Take one look at the Gold Cup rosters and one thing is apparent: No league will showcase more players than MLS. The league has 32 players that occupy spots on 10 of the 12 teams’ rosters.
Gold Cup Preview: MLS Influence All Over Continental Tournament
MLS's influence on Gold Cup roster is spread throughout MLS as well. Just three MLS teams do not have any players on Gold Cup rosters.
The only other organization that even comes close to being this heavily represented is the English Football Association, which has 25 players on seven different teams. But even that needs some explanation. While MLS is an 18-team, closed league, those English players come from leagues at five different levels of the pyramid, and as low as the eighth division. In more of an apples-to-apples comparison, just 12 come from the top-flight English Premier League.
Even teams that primarily take players from their domestic league pale in comparison. Cuba only took domestic players, but their league didn’t send any non-Cubans to the competition. Guatemala sent 20 players from their domestic league, but just two who played elsewhere.
Discounting players that compete in their countries’ domestic leagues, MLS still sent 19 players. Aside from the EPL and MLS, no other top-division league sent more than France’s four non-domestic league players. Jamaica, in fact, has more MLS players (9) than even the United States (7) or Canada (6).
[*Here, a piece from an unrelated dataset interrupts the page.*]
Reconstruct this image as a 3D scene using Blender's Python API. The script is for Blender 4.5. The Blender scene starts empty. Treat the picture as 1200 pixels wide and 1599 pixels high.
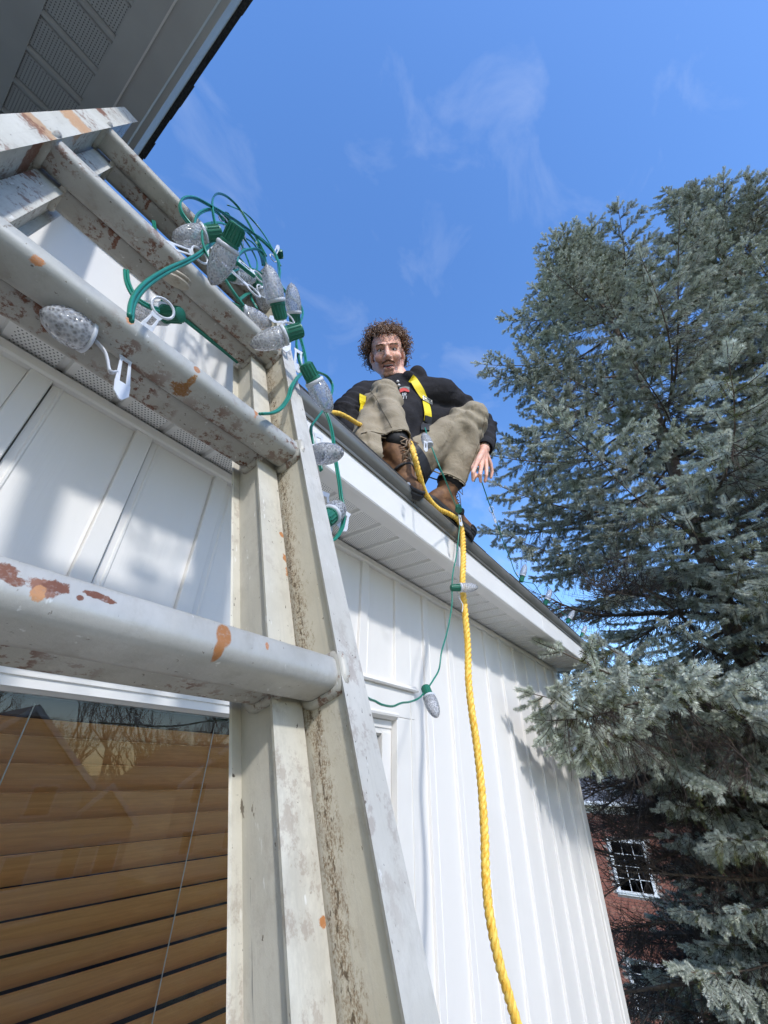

The Mexican Primera is widely considered to be the best league in CONCACAF, but they have players on just four different teams and 18 players overall. That total is tied for the fewest they’ve sent to the Gold Cup during MLS’s existence and is an 11-player decrease from 2009.
MLS may still have a way to go before catching Mexico in more meaningful metrics, but clearly the league is becoming a viable place for players around the region to make a living.